Airbus has called upon the airline industry to require wider seats on long-haul flights, according to CNN Money. The request is the result of a new study that shows that only an extra inch of seating space vastly improves the in-flight comfort and sleep quality.

The study comes from the London Sleep Center, which found that seats that have an 18 inch width led to a resulting 53 percent improvement in the sleep quality of passengers in comparison to the 17-inch standard that is currently offered by many domestic airlines.

Some industry analysts are interpreting the call for wider seats as a call aimed at rival plane manufacturer Boeing, which makes planes that have narrower seats, according to Jay Sorensen, from IdeaWorksCompany.

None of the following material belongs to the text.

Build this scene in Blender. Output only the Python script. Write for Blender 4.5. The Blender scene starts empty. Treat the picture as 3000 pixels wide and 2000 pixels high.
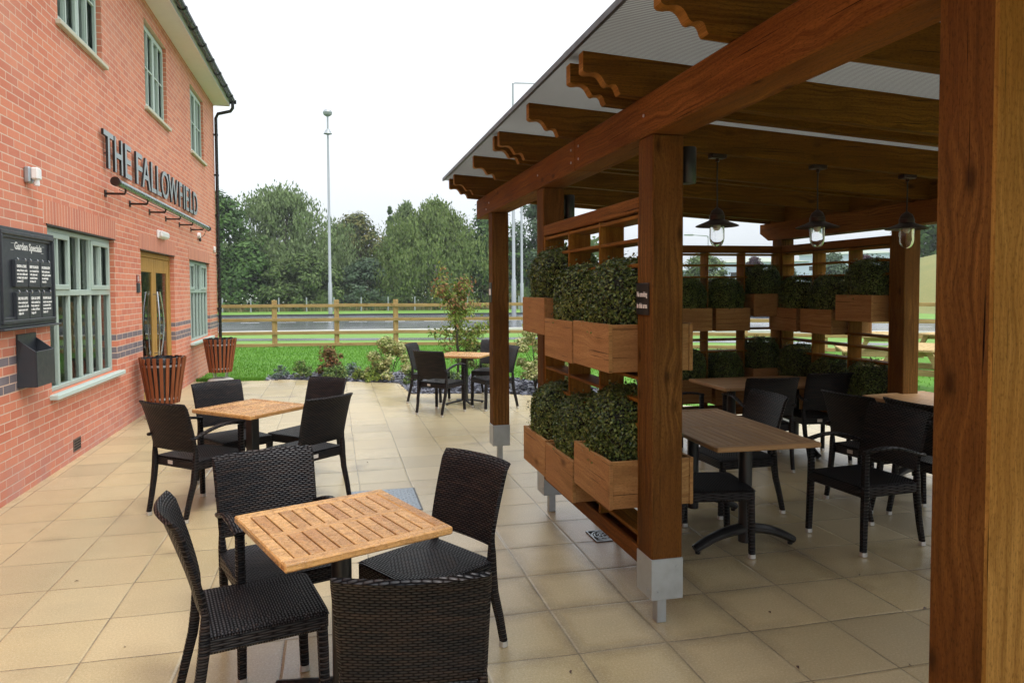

"It's a rather shameless attempt at self-promotion using statistics from sponsored research," Sorensen said.

The seats on Airbus planes are already 18 inches on long-haul flights. According to the company, "other manufacturers [were] eroding passenger comfort standards by going back to narrower seat widths."

Their reasoning behind the call for wider seats is that the standard of 17-inches was developed in the 1950s, when most flights were shorter. Today, more people fly long-haul flights, so the old standard is out of date. Airbus also pointed out that other transportation industries, such as the auto industry, has increased the width of seats to accommodate the larger size of people as average weight has increased. Additionally, the airline suggests that people have a higher expectation for personal space.

"Airbus has conveniently picked a dimensional aspect that benefits them," Sorensen said. "Note that they are not addressing seat pitch - the space between rows - or recline angle."

If Boeing were forced to widen the seats, the planes would fit fewer passengers, according to Sorensen.

Boeing didn't respond to CNN Money to comment, though the two airline companies are known to be competitors.